でも当の本人のカルメンと朱実ちゃんが全くそういうの気にしてないというか、ストリップだろうが自分たちのやってることは「芸術」と思ってるし、途中「芸術には非難や苦悩が付き物だから、革命を起こすくらいの気概を持たなきゃダメ」みたいなことを言って軽く足をポーンと上げていた。とにかくもうそれがめちゃくちゃ格好良かった。天晴です。
白い肌を輝かせながら、スリットの入ったスカートをたなびかせて颯爽と前に進んでいく。いつの時代もこういう女性が新しい何かを切り拓いていったのだろうな、と想像した。
総天然色の醍醐味を味わう!
カルメン・シリーズ第1作。
松竹映画30周年記念作品。
Blu-ray(デジタルリマスター2012)で2回目の鑑賞。
日本初の総天然色映画として有名な作品。
木下恵介監督の試行錯誤によって映し出された美しい浅間山の風景に、ミュージカル風味の明るく楽しいストーリーの相乗効果で、単なる実験作に留まっていないのが秀逸でした。
屋内のシーンが全く無いことに気がつきました。光を捉え辛かったのかも…。日本製カラー・フィルムの長所と短所を理解して運用したであろう木下監督の手腕に脱帽でした。
高峰秀子の美しさ、かわいらしさと来たら…。本作を初めて観た時、一瞬の内に彼女の虜になってしまいました(笑)。
カラーに映える派手な衣装と化粧が似合っており、作品ごとにどんな役でもこなす演技派女優の面目躍如だなぁ、と…
本作が木下監督との初コンビ。その後、名作映画の数々を世に送り出し、日本映画の一時代を築くことになりました。
いろいろと「記念すべき作品」なんだなぁ…
※修正(2022/10/24)
カルメンが残したもの
日本初の総天然色映画ということで、多分色の使い方は相当意識したのだろうと想像するる。
初秋の空高い軽井沢の自然(青い空、のんびり草を食む馬、全ての背景になっている浅間山)に、故郷に帰ってきたカルメンと朱美の衣装が鮮やかに映える。
この原色の衣装は、総天然色映画ということもあるだろうが、彼女二人がこの土地でいかに異色の存在かということを象徴している。
芸術云々は多分誰かに吹き込まれたことの受け売りだろうが、彼女たちにストリッパーという職業に対する後ろめたさは然程感じられない。

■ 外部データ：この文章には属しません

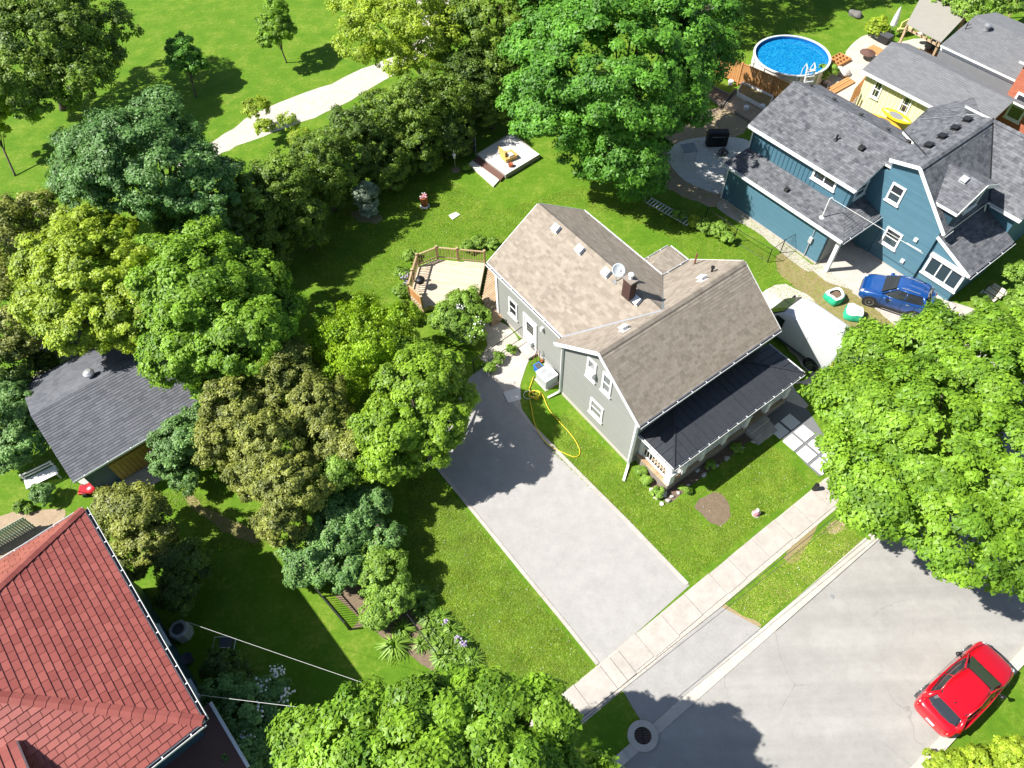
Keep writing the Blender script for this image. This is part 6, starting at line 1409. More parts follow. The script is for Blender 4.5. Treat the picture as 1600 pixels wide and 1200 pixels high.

(芸術だという建前を必死に信じこもうとしているのかもしれないが)
田舎の人々、特に父親にとっては到底受け入れられない。
ただ、彼女たちが堂々としている分、村の人々にあからさまに彼女たちを非難するような空気もない。
田舎の平穏ながら代わり映えのしない毎日に彼女たちはつかの間、東京の、都会の空気を運んできた。そして、戦争で視力を失った元教師にオルガンという希望を残したのだ。